Wir werden das Verteidigungsministerium unterstützen und ich denke, das sollten wir auch. Eine der Aufgaben von Führungskräften ist es, die richtige Entscheidung zu treffen, auch wenn sie unpopulär ist", verkündete Bezos vor einem Monat bei einer Rede in San Francisco.

Auch firmeninterne Kritik an anderen Aufträgen für die US-Regierung, darunter die zur Bereitstellung von Gesichtserkennungssoftware, lässt den reichsten Mann der Welt demnach kalt.

Dies ist ein großartiges Land und es muss verteidigt werden", brachte Bezos seine Einstellung zur Thematik auf den Punkt.

Teil der patriotischen Pflicht ist es offensichtlich auch, dass Bezos' Privatunternehmen Blue Origin im September einen großen Regierungsauftrag an Land zog, um das Pentagon mit Trägerraketen für dessen Satelliten zu versorgen.

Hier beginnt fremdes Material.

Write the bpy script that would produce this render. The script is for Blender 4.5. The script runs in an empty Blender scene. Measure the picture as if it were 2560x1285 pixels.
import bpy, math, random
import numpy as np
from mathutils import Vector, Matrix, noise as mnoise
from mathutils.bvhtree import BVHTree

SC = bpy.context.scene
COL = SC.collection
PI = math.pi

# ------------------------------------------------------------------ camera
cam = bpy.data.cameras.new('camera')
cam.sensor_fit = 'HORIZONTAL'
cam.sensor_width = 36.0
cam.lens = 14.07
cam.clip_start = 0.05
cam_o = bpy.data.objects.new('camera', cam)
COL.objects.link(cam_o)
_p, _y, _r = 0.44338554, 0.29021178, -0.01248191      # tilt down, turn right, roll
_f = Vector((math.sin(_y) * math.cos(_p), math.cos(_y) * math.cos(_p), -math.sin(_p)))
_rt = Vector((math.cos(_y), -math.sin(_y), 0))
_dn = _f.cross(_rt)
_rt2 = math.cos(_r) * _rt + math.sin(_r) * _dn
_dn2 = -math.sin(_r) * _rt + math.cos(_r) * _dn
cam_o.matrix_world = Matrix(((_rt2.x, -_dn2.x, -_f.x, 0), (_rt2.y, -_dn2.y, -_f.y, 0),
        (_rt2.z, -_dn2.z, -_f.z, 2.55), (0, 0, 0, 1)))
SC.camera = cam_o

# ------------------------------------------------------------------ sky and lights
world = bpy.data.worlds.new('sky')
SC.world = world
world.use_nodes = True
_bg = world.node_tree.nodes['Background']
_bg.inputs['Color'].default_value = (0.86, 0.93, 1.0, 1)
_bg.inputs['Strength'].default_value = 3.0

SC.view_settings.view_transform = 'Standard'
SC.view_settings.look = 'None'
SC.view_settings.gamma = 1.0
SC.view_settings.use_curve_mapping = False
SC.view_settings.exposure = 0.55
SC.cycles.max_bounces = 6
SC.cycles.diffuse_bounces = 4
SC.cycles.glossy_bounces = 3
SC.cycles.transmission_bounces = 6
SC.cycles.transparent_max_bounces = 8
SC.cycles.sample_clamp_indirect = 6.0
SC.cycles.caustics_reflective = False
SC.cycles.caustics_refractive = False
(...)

Derweil ist die Freude über die Ankündigung, neben Seattle einen zweiten Firmensitz (HQ2) in Virginia und New York zu eröffnen, bei den Bewohnern des Big Apple eher verhalten. Zu den 50.000 Arbeitsplätzen, die an beiden Standorten insgesamt entstehen sollen, muss die Stadt 48.000 US-Dollar drauf legen. Das stößt unter anderem den Steuerzahlern bitter auf. Virginia muss demnach für die Entstehung der Arbeitsplätze, gestreckt auf die kommenden zwölf Jahre, jeweils 22.000 US-Dollar berappen.